Awais Ahmed was just 19 when he was part of the first Indian team that built a pod to participate in the second edition of the SpaceX Hyperloop Pod Competition (2017). The team came within the top ten and Ahmed got to take a selfie with Elon Musk. That excitement was enhanced when he got to tour SpaceX’s factory in Los Angeles. When he got a ‘touch and feel’ of the rocket engines, Ahmed decided his career lay in space. 

After completing his master’s in mathematics at BITS, Pilani, Ahmed turned to the space sector and found there were already a few companies making rockets. He further learned that there was a premium market for high-resolution satellite images. He joined hands with classmate Kshitij Khandelwal to set up Pixxel Space, a satellite company, in 2019. 

When it launched its first satellite in 2021, Pixxel was the first ‘hyperspectral’ imaging company in the private sector. 

Ahmed spoke with Quantum about Pixxel and its plans. Excerpts: 

Q

You have raised $71 million so far. What are your plans?

We have so far launched three satellites. They are demo satellites for us. But a couple of hyperspectral companies have come up in the last three years — our demo satellites were better than their commercial satellites. But we called them ‘demo satellites’ because they do not do daily revisits anywhere and they give 10-m resolution rather than 5-m. But we were able to prove the concept of hyperspectral, and also sell data from them. 

Next year we will launch six satellites — we have named them ‘Firefly’. They will be our flagship commercial satellites. These six will give us daily revisits anywhere on earth. Next we will launch 18 more satellites in 2026 and 2027. 

Q

To whom do you sell the data? Do you have anchor customers?

We already have about 60 customers globally — oil and gas, mining companies — they are buying data from our demos and will buy data from our Firefly satellites. We have some big government customers also. NASA is a customer, the Indian Air Force is another.

Q

What are the features of these satellites?

The first three will be 50 kg each and the rest 200 kg. They will be both optical and infra-red. 

Q

Not SAR (synthetic aperture radar)?

No, not SAR. There are problems in putting both optical and SAR in the same satellite. Radar is always looking at an angle of 30-40 degrees, whereas optical is looking straight down. If the optical looks at 30 degrees, the image will not be clear. You can do optical and SAR in different satellites. 

We have a contract with the IAF to build for them a multi-payload, modular satellite. The 150 kg satellite will have four payloads — an electro-optical camera, a hyperspectral camera, a thermal camera and an SAR. But here we are not co-collecting images. The idea is to use optical when there are no clouds and SAR when there is. 

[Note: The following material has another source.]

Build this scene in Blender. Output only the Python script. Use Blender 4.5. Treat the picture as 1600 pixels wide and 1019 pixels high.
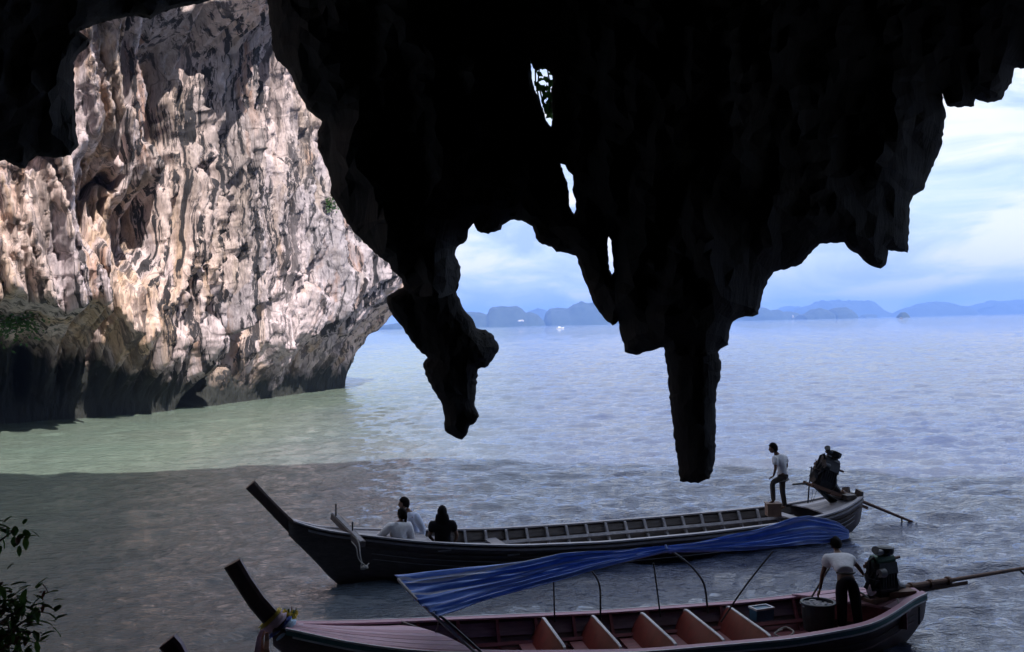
import bpy, math, random
import numpy as np
from mathutils import Vector, Matrix, Euler
from mathutils.geometry import delaunay_2d_cdt
random.seed(7); rng = np.random.default_rng(7)
SC = bpy.context.scene
for o in list(bpy.data.objects): bpy.data.objects.remove(o)
R = math.radians
COL = SC.collection

# ------------------------------------------------------------------ camera
CAM_H = 5.5; F = 1555.0; ROLL = R(1.346); PITCH = R(0.055)
cp = Vector((0, 0, CAM_H))
fw = Vector((0, math.cos(PITCH), -math.sin(PITCH)))
rt = Vector((math.cos(ROLL), 0, -math.sin(ROLL)))
rt = (rt - fw*rt.dot(fw)).normalized(); up = rt.cross(fw)
cam = bpy.data.objects.new('camera', bpy.data.cameras.new('camera')); COL.objects.link(cam)
cam.data.lens = 35; cam.data.sensor_width = 36; cam.data.clip_start = 0.05; cam.data.clip_end = 40000
cam.matrix_world = Matrix(((rt.x, up.x, -fw.x, 0), (rt.y, up.y, -fw.y, 0), (rt.z, up.z, -fw.z, CAM_H), (0, 0, 0, 1)))
SC.camera = cam
def ray(px, py): return fw + rt*((px-800)/F) + up*((509.5-py)/F)
def P(px, py, d): return cp + ray(px, py)*d
def W(px, py, z=0.0):
    r = ray(px, py); return cp + r*((z-CAM_H)/r.z)

# ------------------------------------------------------------------ light
SUN_EL, SUN_AZ = R(47), R(141)      # azimuth clockwise from +Y (north) : from behind, to the right
sdir = Vector((math.sin(SUN_AZ)*math.cos(SUN_EL), math.cos(SUN_AZ)*math.cos(SUN_EL), math.sin(SUN_EL)))
sun = bpy.data.objects.new('sun', bpy.data.lights.new('sun', 'SUN')); COL.objects.link(sun)
sun.data.energy = 4.6; sun.data.angle = R(0.53); sun.data.color = (1.0, 0.93, 0.89)
sun.rotation_euler = sdir.to_track_quat('Z', 'Y').to_euler(); sun.location = (20, -30, 60)
SC.view_settings.view_transform = 'Standard'; SC.view_settings.look = 'None'
SC.view_settings.exposure = 1.08; SC.view_settings.gamma = 1.0; SC.view_settings.use_curve_mapping = False
world = bpy.data.worlds.new('World'); SC.world = world; world.use_nodes = True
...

So, we can build these (SARs), but right now we are focusing on hyperspectral because globally there is a gap — there are companies doing well in SAR and in optical but none in hyperspectral. We want to be the global leader in hyperspectral. When we launched our first hyperspectral satellite in 2021, we were the world’s first commercial (non-government) hyperspectral satellite company. 

Q

Why hyperspectral?

Think of hyperspectral as the next evolution of multi-spectral. Multi-spectral cameras can do imaging in 4-5 wavelengths, but the definition of hyperspectral is minimum 40 wavelengths. 

Q

So, the world is moving towards hyperspectral imaging?

There are, maybe, three other companies doing hyperspectral in the world — none in India. There is a Canadian company called Wyvern. But they are doing in 32 wavelengths, which is not quite hyperspectral because the definition is 40 wavelengths — but you can call it ‘superspectral’. Then there is a company called Orbital Sidekick. We believe the resolution of our demo satellites is the same as theirs. And Planet Lab has just launched its first hyperspectral satellite. 

Q

Your satellites can produce images of 5 m resolution. But the definition of a high-resolution image is 30 cm resolution.

At 30 cm it would be state-of-the-art. Anything below 80 cm will be very high-resolution. High resolution is below 2 m, anything above will be medium resolution. When I am talking about hyperspectral, the best that was achieved by NASA or anyone else before us was 30 m. When we launched our first demo, we made it 10 m — three times better. Now we are making it 5 m. 

It is not possible to go below 5 m, because we are also capturing 150 wavelengths. It is a trade-off. I can reduce 150 to, say, 80, then I can get a resolution of 2.5 m. That is our plan — we intend to get down to 1 m and below. But 5 m is more than enough for the use cases we cater to. Our customers come to us because of 150 wavelengths, they don’t come to us for 30 cm resolution.